What is more, why is it that we, as disdained minorities according to these ‘let’s brainwash the masses out of fear’ militant PQ goons using revisionist history and repetitive physiological harassment – why is it that we have to be given ethnic cleaning, albeit ‘soft’ but still forced departure, as a bitter bill to swallow – or worse without any apology at all, simply ‘told shut up, you fake victims’ from nasty articles by starved/ignorant/disgruntled Journal de Montreal writers such as Joseph Facal – who is supposed to be from the Pour un QC Lucide Movement? Please tell me if there is a better way to describe such back-asswardsness? Why not listen to Patrick Lagace, of La Presse, has already described how boring Quebec City is now that they managed to 'se debrasser des Anglos' (kick out the Anglos, who quietly left), now that you’re all secure at UQAM, is your final solution to eradicate them from Montreal too? For some of us, home to our family for several hundreds of years? Why is it that so many great minds, like graduates from McGill, take their diploma and leave - perhaps another 'wake' you did not consider due to this obvious repression.

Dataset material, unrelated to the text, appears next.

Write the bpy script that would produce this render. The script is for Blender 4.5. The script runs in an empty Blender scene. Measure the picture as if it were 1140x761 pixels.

Charest is a much better leader than you ever were for the province, learn from his success
With Premier Charest, we have some political balance between the nations and common conservative background with the PM Harper, but the damage caused by the wake of several decades of PQ-style leadership (or should I say ‘losership’) has forced us into a financially and politically asymmetrical situation – where the government has to bribe International Events back to Montreal, such as the Grand Prix (how long will this magouille continue?). My proposal is that we first have former leaders such as yourself realise the repairable damage, for lack of a better phrase, you have caused the nation in front of the eyes of the world, as well as the rest of Canada, and open your mind to English, as opposed to trying to silence and demonise those you consider ‘imposters’ within our own territory too, soundly decided on the Plains of Abraham. The cleansing must stop, I demand you set the example and actually listen to the minorities here, otherwise, I shall request your forced retirement from UQAM with as many signatures in protest as possible.
Mr. Landry, I hope that you recognise your errors and proceed to apologise to the minorities of Quebec, considering Mr. Parizeau (CDPQ founder) left these types of comments in the past, why cannot you? If you do not want to listen anyone non-pure laine, for whatever reason you feel justified to wash your brain with, at least listen to Pierre Jury.
Thank you for your understanding, have a very nice retirement (soon come, and a benefit to us all). Very happy that Charest defeated you years ago. Please bear in mind that I will always do what is in the best interest of rule of law, and personal service to the sovereign (QEII) of this great confederation we call Canada. I can only hope that you at least observe the former standard and cease to repetitively harass the minorities in this province.
Hugo Shebbeare
Post Script to regular blog readers (now over 80k cumulatively between January-October 2009):
For those of you who do not know this beautiful province of Quebec, please do not assume everyone in the province is like this - trust me we are not! By writing this, I hope to bring some change to this exclusionist/insular/backwards/isolationist mentality held by the extreme few who espouse denying minorities opportunity. Sovereigntists are at their lowest point in popularity here in fact, and I feel the need to speak out to ensure extremism when it prevents anyone from a stable job and threatens the life of minority families here. The goal, with respect to this type of racial harassment, is to expose the politics of fear...instead of taking advantage of the populace's current economic fears leading to this type of scapegoating at the expense of the minority. We see this too at a Federal level unfortunately, in a different way, by means of the open push towards a melting pot,
For those who may not understand the necessity of this revised posting, then I am quite repentant, but until you have had your own constitutional rights stripped away from you (by a faction controlling government institutions and critical services, and hence treats you as invisible), and have to jump through nine months of bureaucratic hoops to seek justice, you cannot expect inaction from the victim – especially if they have significant resources, technical skill and legal standing.
If I may sound like an idealist, so be it – I will always remain a positive person, and despite the impression (after ten years of observation) that the complex interdependence within Canada’s two founding nations has turned to negative interdependence (International Relations Theory, by Viotti & Kauppi, p399, 2nd ed.), I will give M. Landry the benefit of the doubt to right his wrongs – a request for ceasefire if you will, because the cleansing of minorities from ‘La Belle Province’ is real and it has to stop.